Looking Back at The Walkmen’s Bows + Arrows

One of my favorite albums turned twenty years old this month, and I’d like to take this opportunity to talk about it and why you should all check it out. Bows + Arrows, the second album by often-forgotten indie rock group The Walkmen, is perfect for late February in the city. 

Many people only remember it for one song. “The Rat”, the record’s lead single, is an earth-shaking cry of betrayal and loneliness. Over a frantic drumbeat, singer Hamilton Leithauser shifts attitudes from cold indifference to forgiveness and finally desperation as trembling guitars and hazy keys fill the empty spaces. It rips.

But, when the album came out, many fans were disappointed to find “The Rat” alone in a selection of tracks that were largely quieter and more meditative. Bows + Arrows did well with critics, but it was something of a commercial letdown which set the stage for The Walkmen’s subsequent decline into relative obscurity. A band on the rise gradually settled onto the back page of the Rolling Stone.

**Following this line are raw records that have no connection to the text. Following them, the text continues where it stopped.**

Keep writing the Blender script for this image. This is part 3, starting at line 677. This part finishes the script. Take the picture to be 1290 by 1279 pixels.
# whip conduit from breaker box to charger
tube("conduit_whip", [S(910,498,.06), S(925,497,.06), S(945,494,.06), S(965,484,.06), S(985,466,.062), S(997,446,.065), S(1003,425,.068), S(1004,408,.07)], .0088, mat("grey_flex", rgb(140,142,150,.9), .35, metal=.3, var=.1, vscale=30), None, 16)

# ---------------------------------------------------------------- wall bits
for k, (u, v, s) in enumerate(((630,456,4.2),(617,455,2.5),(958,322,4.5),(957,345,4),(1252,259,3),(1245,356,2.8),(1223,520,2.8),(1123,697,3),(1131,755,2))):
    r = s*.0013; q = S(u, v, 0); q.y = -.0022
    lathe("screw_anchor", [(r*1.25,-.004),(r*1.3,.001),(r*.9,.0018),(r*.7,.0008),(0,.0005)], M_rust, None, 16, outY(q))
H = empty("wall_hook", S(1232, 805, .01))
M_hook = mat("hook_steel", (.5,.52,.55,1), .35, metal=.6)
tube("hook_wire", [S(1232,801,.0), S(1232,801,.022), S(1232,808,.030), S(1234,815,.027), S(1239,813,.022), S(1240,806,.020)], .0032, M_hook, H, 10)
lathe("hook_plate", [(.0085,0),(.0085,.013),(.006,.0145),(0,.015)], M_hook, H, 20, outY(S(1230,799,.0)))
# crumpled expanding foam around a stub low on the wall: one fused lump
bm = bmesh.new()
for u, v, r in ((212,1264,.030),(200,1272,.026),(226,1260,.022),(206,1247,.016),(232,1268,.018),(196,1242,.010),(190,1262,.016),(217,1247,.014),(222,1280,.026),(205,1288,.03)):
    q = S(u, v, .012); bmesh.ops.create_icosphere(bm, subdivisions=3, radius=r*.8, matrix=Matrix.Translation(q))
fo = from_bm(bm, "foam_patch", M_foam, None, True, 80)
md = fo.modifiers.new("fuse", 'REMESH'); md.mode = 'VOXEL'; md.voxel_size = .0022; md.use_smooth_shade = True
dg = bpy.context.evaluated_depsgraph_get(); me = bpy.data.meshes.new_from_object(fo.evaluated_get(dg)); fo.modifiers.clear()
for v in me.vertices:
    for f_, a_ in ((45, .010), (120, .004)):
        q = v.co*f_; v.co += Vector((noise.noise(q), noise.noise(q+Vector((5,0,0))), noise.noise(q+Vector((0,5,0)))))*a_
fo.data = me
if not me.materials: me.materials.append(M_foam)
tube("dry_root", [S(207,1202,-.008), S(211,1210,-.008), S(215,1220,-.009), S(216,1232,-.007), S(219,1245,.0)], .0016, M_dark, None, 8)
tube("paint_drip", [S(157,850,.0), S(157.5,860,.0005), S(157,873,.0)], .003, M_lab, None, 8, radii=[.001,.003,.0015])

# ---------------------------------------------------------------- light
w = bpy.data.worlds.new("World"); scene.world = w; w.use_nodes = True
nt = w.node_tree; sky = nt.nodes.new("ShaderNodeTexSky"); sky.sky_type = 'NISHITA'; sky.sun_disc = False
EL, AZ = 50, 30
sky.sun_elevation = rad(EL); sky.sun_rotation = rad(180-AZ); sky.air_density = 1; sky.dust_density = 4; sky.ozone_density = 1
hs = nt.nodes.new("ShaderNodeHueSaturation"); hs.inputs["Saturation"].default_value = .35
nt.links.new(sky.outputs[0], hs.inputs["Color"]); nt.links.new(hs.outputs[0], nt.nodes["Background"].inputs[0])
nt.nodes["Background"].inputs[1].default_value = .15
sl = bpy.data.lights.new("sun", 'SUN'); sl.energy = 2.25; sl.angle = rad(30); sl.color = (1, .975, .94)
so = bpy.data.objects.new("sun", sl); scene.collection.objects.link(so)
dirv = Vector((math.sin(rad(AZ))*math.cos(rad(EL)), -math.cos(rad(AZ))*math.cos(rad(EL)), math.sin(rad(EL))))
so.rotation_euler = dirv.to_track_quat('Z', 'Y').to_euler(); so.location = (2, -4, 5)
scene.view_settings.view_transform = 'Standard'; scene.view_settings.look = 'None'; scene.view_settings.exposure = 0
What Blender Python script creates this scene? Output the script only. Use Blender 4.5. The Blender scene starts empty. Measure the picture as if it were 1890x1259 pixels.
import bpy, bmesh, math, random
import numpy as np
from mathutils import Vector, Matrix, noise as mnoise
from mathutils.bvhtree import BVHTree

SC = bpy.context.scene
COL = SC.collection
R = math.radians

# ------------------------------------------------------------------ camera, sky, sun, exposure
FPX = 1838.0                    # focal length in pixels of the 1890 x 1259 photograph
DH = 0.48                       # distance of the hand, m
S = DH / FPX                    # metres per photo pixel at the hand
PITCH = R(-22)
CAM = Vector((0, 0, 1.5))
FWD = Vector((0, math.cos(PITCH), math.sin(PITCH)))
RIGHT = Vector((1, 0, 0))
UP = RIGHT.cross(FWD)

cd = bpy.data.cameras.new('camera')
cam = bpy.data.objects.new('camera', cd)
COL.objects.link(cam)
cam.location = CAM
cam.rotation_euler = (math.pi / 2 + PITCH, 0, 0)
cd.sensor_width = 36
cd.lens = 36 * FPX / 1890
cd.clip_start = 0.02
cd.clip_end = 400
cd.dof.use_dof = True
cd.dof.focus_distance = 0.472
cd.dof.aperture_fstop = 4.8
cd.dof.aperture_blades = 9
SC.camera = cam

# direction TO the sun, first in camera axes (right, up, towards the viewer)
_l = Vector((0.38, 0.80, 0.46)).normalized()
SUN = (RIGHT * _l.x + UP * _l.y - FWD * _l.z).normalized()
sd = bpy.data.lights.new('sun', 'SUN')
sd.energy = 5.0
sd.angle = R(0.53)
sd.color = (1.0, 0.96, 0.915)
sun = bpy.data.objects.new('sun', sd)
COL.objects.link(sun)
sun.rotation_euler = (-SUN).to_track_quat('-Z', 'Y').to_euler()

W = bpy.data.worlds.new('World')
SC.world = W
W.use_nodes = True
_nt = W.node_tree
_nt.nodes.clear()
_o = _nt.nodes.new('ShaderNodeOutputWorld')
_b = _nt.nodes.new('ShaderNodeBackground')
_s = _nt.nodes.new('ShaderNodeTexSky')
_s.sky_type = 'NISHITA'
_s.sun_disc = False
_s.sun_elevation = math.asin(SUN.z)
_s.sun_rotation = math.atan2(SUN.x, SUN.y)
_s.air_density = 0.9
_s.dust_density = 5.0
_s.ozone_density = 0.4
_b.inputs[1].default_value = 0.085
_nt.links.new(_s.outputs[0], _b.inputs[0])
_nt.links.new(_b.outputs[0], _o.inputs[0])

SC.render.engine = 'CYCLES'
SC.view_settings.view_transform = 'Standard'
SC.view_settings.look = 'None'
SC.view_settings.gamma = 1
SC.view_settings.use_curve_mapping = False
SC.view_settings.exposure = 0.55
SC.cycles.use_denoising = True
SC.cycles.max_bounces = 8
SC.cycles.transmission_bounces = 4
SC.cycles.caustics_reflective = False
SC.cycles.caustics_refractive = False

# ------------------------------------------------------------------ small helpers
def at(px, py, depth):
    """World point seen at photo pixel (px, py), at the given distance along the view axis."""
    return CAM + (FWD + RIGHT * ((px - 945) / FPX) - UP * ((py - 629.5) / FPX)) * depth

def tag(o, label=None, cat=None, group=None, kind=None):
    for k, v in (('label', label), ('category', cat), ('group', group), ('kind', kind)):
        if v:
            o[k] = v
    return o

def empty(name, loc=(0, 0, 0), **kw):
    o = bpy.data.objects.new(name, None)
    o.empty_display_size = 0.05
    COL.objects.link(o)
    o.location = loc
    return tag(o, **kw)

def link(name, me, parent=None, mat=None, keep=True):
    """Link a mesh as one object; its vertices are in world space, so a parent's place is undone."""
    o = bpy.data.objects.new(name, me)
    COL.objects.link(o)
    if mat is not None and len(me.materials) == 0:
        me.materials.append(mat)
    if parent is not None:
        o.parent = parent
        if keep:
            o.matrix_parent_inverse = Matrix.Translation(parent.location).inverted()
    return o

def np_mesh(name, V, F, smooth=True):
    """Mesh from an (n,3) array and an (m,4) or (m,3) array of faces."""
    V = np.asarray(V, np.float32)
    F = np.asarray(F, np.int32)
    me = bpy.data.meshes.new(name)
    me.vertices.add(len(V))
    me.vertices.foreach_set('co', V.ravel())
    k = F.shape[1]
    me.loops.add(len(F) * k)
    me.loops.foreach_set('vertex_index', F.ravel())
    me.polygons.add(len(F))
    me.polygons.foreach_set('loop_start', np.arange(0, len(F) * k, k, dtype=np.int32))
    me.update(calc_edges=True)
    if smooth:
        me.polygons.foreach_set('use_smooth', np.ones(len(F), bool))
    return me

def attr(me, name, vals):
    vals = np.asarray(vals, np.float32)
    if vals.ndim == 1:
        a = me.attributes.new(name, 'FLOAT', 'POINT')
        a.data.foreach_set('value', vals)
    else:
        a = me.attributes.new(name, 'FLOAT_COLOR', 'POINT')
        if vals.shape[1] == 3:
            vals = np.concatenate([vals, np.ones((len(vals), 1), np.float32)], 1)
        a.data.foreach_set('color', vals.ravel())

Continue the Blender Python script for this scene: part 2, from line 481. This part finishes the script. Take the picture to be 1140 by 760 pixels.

Those who were searching for the anger of the lead single, though, failed to see what was so great about the rest of the album. From beginning to end, Bows + Arrows cuts elegance with raw power and imbues even stoic dirges like “138th St.” with life and movement. Leithauser takes on the grinning loneliness of somebody who’s just been kicked out of a party he didn’t want to attend in the first place. The metallic ring of the guitar seems to reverberate through a space so massive and boundless and dark that you’re a little stunned to find yourself alone in it.

“No Christmas While I’m Talking” is a funerary ballad that explores, through sparse lyrics and crashing drums, the end of a relationship. “New Year’s Eve” is its lighter counterpart– more romantic, and almost sentimental. The title track combines uneasy melodies with jingle bells and disjointed lyrics to create something that feels as if it’s barely holding together. I mean this as a compliment. 

“Thinking of a Dream I Had” is my personal favorite song on the album, and also the most difficult for me to describe. My head tells me it’s surf rock but my heart just won’t accept that. The vibe is fierce and perfect and metropolitan and if I listen to it too much more I’m worried that my brain will melt like ice cream. 

Anyways, Bows + Arrows is a beautiful album that never gets the love it deserves. So, if you haven’t heard it, there’s no better time than now. Put on some headphones, some warm clothes, and go downtown and look at the tall buildings and let the music bring them to life.